# Provided data:
+-------+
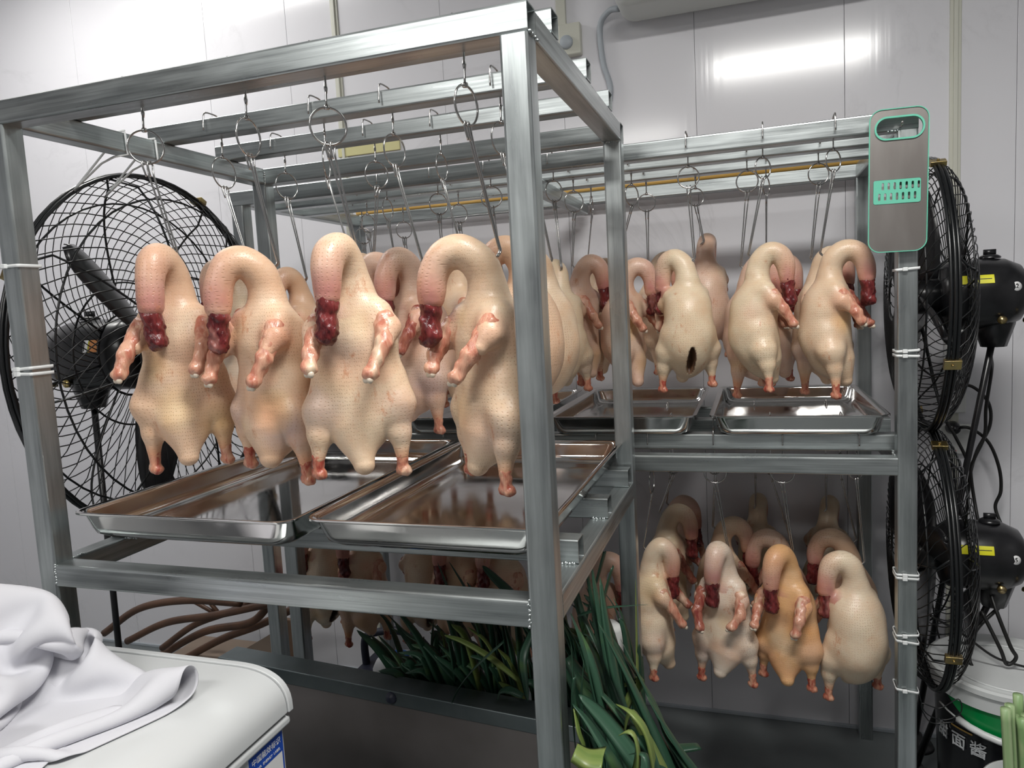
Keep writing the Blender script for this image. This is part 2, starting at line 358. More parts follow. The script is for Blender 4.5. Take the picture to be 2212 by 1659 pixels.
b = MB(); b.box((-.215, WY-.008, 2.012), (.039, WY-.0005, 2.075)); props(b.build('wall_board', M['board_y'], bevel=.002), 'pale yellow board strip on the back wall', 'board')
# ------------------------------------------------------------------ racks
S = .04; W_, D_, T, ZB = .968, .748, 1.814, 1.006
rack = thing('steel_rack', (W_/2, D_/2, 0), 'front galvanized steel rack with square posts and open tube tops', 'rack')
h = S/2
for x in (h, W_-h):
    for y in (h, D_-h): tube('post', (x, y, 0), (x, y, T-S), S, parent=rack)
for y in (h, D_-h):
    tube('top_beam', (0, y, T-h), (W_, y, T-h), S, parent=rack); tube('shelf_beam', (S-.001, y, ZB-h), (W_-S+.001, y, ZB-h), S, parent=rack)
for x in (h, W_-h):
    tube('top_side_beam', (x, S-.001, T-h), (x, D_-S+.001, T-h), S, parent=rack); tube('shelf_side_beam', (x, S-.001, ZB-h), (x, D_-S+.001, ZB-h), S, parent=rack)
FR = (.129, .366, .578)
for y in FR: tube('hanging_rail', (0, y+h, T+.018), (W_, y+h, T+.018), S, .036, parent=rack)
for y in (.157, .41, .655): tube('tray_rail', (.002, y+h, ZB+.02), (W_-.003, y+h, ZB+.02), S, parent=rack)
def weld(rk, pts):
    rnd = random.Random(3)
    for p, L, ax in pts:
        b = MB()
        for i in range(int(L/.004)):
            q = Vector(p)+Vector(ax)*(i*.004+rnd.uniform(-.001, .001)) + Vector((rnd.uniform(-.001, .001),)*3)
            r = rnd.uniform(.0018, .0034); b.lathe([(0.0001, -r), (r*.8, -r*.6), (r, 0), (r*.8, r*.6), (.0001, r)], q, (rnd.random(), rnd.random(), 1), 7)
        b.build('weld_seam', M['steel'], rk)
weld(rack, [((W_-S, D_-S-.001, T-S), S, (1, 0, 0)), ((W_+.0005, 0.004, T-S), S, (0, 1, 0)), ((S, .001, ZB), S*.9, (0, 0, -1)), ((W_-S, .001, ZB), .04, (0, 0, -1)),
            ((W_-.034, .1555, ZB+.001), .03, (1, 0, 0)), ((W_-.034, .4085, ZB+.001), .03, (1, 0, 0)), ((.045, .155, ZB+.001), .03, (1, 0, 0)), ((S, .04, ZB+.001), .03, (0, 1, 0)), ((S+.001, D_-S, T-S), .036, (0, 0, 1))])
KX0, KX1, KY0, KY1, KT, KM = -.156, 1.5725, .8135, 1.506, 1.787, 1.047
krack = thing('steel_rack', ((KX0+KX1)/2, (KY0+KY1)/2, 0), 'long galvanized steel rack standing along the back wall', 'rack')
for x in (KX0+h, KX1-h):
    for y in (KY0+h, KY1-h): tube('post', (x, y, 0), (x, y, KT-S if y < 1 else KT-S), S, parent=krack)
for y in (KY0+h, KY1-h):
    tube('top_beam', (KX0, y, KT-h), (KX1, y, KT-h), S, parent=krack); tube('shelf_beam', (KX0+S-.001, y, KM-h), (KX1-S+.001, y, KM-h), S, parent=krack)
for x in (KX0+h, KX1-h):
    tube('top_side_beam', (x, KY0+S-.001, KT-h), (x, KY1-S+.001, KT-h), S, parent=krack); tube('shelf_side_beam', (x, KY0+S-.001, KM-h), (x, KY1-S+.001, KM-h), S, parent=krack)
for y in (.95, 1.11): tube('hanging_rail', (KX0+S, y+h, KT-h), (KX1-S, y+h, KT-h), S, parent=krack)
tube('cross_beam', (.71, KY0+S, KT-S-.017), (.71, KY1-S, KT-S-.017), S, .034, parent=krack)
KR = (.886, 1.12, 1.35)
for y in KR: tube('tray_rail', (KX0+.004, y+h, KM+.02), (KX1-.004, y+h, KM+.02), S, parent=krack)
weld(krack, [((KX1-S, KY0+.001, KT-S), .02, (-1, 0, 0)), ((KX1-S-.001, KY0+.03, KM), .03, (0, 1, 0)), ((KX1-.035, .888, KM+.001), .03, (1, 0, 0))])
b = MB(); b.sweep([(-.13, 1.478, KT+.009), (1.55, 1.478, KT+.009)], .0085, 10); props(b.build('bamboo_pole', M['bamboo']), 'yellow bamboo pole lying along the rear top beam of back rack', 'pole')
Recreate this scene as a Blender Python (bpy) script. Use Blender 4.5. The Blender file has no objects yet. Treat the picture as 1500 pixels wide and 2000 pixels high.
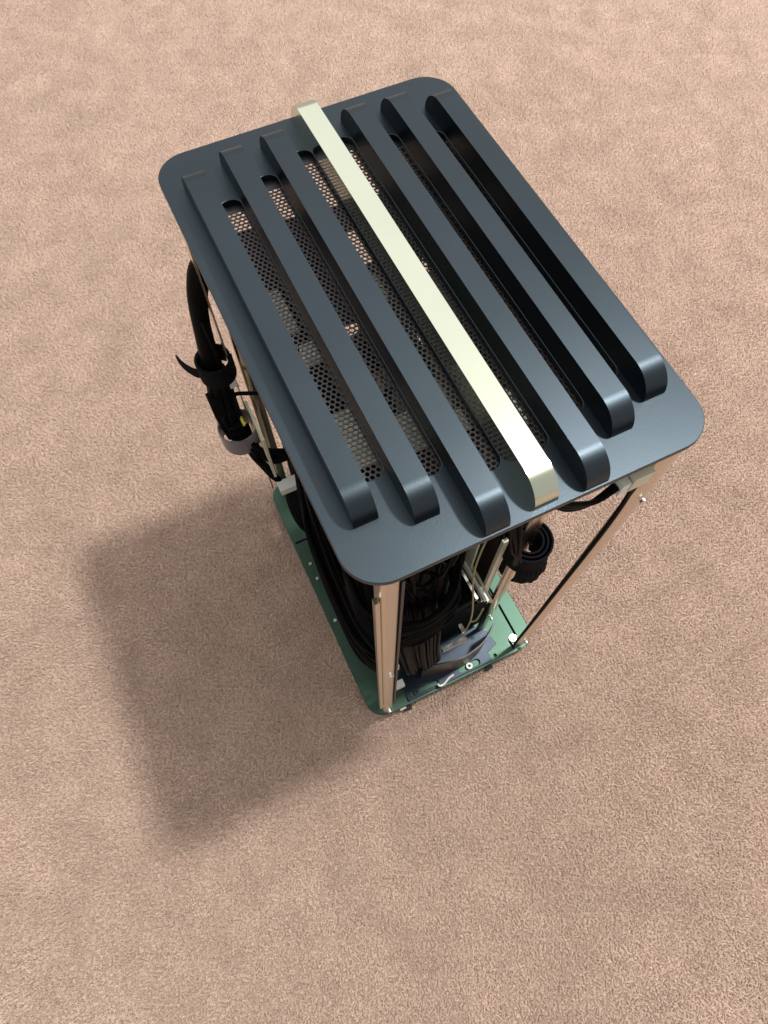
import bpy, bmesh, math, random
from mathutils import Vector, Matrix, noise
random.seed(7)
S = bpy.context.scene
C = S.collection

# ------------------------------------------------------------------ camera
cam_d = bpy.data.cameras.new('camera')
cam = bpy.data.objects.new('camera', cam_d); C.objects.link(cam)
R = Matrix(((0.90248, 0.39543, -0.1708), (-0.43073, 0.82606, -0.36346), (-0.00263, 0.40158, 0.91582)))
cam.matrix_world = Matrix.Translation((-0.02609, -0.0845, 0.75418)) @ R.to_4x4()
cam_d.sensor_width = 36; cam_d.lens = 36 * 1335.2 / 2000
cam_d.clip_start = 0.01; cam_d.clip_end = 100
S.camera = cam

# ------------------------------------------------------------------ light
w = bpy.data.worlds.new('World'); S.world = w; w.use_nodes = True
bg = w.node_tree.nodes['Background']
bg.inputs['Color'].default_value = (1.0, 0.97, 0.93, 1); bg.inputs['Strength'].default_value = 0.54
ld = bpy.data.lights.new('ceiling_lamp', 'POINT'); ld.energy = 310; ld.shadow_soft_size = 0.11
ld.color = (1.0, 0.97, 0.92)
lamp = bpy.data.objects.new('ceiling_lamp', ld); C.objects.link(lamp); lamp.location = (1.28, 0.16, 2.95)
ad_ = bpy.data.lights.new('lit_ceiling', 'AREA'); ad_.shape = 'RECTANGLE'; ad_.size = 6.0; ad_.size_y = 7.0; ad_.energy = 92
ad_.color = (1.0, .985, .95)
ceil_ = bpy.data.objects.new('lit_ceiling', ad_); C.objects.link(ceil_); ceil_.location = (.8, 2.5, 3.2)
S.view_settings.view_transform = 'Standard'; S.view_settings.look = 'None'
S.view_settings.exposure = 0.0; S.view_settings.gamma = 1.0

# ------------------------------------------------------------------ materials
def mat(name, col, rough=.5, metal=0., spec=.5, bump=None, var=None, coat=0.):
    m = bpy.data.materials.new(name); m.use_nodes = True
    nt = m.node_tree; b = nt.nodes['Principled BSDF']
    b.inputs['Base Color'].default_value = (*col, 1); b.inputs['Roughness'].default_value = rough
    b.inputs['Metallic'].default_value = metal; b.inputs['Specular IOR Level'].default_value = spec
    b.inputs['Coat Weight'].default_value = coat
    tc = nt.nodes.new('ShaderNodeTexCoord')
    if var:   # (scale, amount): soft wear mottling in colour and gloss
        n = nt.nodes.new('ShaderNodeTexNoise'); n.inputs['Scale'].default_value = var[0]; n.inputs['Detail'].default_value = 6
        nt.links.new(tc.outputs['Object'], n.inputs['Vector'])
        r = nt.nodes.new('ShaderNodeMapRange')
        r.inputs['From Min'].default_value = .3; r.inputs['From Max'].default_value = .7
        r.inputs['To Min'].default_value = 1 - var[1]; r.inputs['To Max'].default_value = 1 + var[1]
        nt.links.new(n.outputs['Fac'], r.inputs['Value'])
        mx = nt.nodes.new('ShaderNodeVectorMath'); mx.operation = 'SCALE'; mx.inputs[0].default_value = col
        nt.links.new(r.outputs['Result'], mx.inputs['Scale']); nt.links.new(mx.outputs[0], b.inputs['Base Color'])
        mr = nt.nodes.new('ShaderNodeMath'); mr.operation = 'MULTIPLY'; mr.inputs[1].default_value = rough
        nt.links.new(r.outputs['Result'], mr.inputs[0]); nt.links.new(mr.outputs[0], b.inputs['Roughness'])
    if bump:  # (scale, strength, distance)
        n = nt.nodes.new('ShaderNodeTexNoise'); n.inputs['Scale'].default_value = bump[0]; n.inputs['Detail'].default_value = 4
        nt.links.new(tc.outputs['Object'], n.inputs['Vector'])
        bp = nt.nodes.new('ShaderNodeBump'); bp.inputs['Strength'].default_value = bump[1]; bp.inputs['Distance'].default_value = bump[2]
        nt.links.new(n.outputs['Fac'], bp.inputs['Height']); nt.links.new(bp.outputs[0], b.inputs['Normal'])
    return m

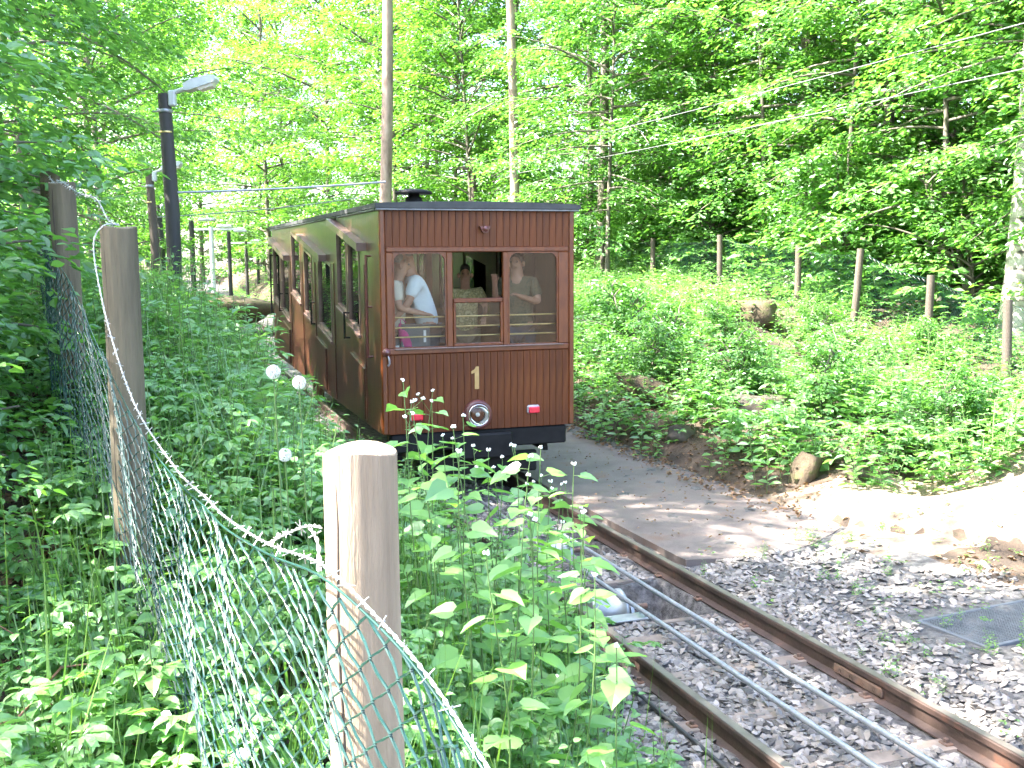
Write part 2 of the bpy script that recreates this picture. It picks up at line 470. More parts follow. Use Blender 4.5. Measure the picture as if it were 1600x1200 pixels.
+-------+
# Requirement:
In the records above, find the lines containing "scene" and copy them.

# Response:
Recreate this scene as a Blender Python (bpy) script. Use Blender 4.5. The Blender file has no objects yet. Treat the picture as 1500 pixels wide and 2000 pixels high.
S = bpy.context.scene